Private firms face succession, governance challenges

In the highly competitive modern-day business environment, family-run enterprises in Gulf Cooperation Council (GCC) states face several challenges, including succession issues and adhering to corporate governance standards that will continue to hobble their growth potential. A new report by the Gulf Family Business Council (GFBC) and management consultancy firm, McKinsey & Company, shows that the largest GCC family-owned businesses collectively generate over US$100 billion in annual revenues and remain the second largest shareholder in GCC economies, next only to governments of the region. With nearly three-quarter of all private sector enterprises belonging to this category, family-controlled firms not only drive regional economies but also collectively constitute a crucial variable element in the development agenda of the region. In recent years, rapid globalization and closer GCC integration, which opened up new vistas for businesses, also brought more competition to the home turfs of many Gulf family enterprises.

The financial and human resource challenges faced by these family enterprises were further exacerbated by the lack of effective corporate governance frameworks and the absence of proper succession planning. Accordingly, many companies ended up either floundering in the new competitive environment, or becoming embroiled in acrimonious legal cases. Second or third generation family members squabbling over the sharing and managing of family assets are a common occurrence among many family-run firms in the Gulf.

Structured governance process and succession planning are crucial, especially to family businesses as many of them are expected to undergo a generational change over the next five to 10 years. With over half of family businesses in the Gulf currently transitioning from second to third generation, this unpreparedness for succession has held back the growth potential of many companies.

According to the PwC survey, while the region’s family businesses continue to be active and successful, the changing political and economic environment is also affecting both their current performance and their growth expectations. The survey found that areas such as succession, diversification, digital, cyber security, and innovation are not being tackled by family firms in the Middle East.

Respondents to the PwC survey said that the three most significant challenges faced by their family firms are government policy, legislation and regulation (42 percent); skills shortages (35 percent); and market conditions (31 percent). Nearly half (48 percent) said keeping pace with digital and new technologies is one of their key challenges, yet only 35 percent believe their business is prepared for dealing with a data breach or cyber-attack.

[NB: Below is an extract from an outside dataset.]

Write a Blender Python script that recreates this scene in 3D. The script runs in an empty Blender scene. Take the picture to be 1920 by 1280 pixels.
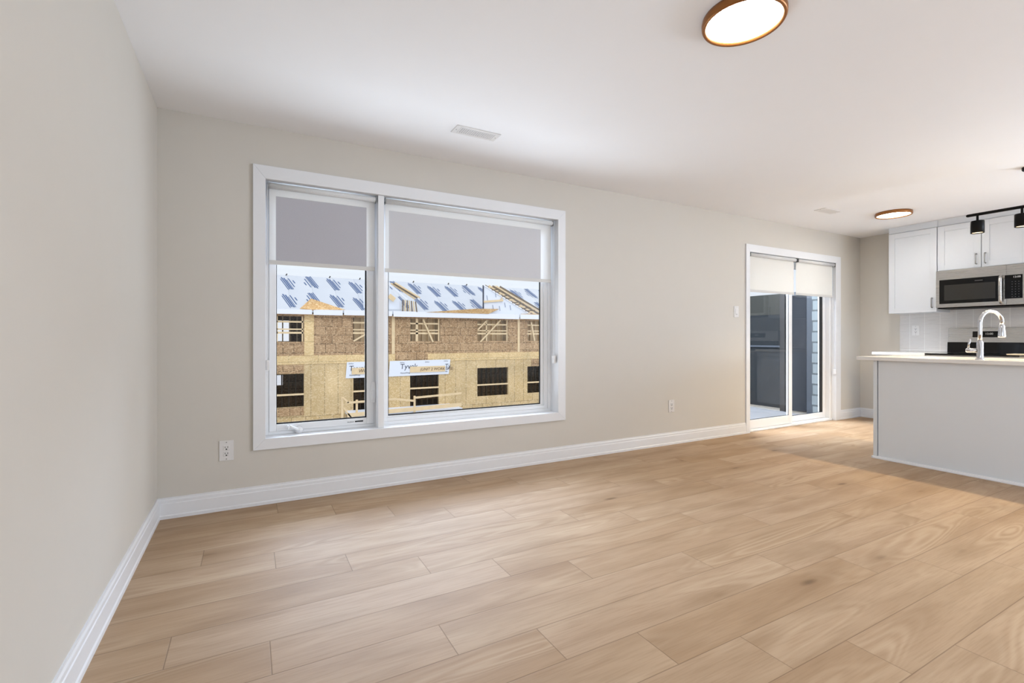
import bpy, bmesh, math, random
from mathutils import Vector, Matrix
random.seed(7)
PI = math.pi
SC = bpy.context.scene
COL = SC.collection

# ------------------------------------------------------------------ camera
L, H = 7.818, 2.44                      # room length (x), ceiling height
CAM = Vector((0.481, -3.508, 1.0767))
cd = bpy.data.cameras.new('camera'); cam = bpy.data.objects.new('camera', cd); COL.objects.link(cam)
cam.location = CAM
cam.rotation_euler = (PI/2, 0, -0.49894)
cd.sensor_width = 36.0; cd.lens = 36.0*903.07/1920.0
cd.shift_y = -6.95/1920.0
cd.clip_start = 0.05; cd.clip_end = 300
SC.camera = cam

# ------------------------------------------------------------------ view + world
SC.view_settings.view_transform = 'Standard'
SC.view_settings.look = 'None'
SC.view_settings.gamma = 1.0
SC.view_settings.exposure = 0.0
SC.view_settings.use_curve_mapping = False

W = bpy.data.worlds.new('overcast_sky'); SC.world = W; W.use_nodes = True
nt = W.node_tree; nt.nodes.clear()
o_ = nt.nodes.new('ShaderNodeOutputWorld'); b_ = nt.nodes.new('ShaderNodeBackground')
tc = nt.nodes.new('ShaderNodeTexCoord'); sx = nt.nodes.new('ShaderNodeSeparateXYZ')
rp = nt.nodes.new('ShaderNodeValToRGB')
e = rp.color_ramp.elements
e[0].position = 0.0; e[0].color = (0.84, 0.88, 0.95, 1)
e[1].position = 1.0; e[1].color = (1.75, 1.82, 1.95, 1)
k = rp.color_ramp.elements.new(0.16); k.color = (0.88, 0.95, 1.04, 1)
k = rp.color_ramp.elements.new(0.40); k.color = (1.70, 1.78, 1.92, 1)
nt.links.new(tc.outputs['Generated'], sx.inputs[0]); nt.links.new(sx.outputs['Z'], rp.inputs[0])
nt.links.new(rp.outputs[0], b_.inputs[0]); nt.links.new(b_.outputs[0], o_.inputs[0])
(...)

Also, while some family businesses have made significant progress in putting corporate governance systems in place, few have been successful in completing end-to-end effective implementation. In the survey, over 66 percent of participants reported that they have started to put the corporate governance building blocks in place, but only around 33 percent reported that the practices are fully adopted and are working effectively.

The PwC report pointed out that growth outlook for family businesses could also be curtailed by the organization’s own lack of strategic planning rather than economic factors or other external concerns.

Firas Haddad, PwC Middle East partner and family business advisory services leader in the Middle East, said: “Both the survey results and our own experience lead us to conclude that greater emphasis on strategic and medium-term planning would allow family businesses to achieve greater success, and fulfill their true potential.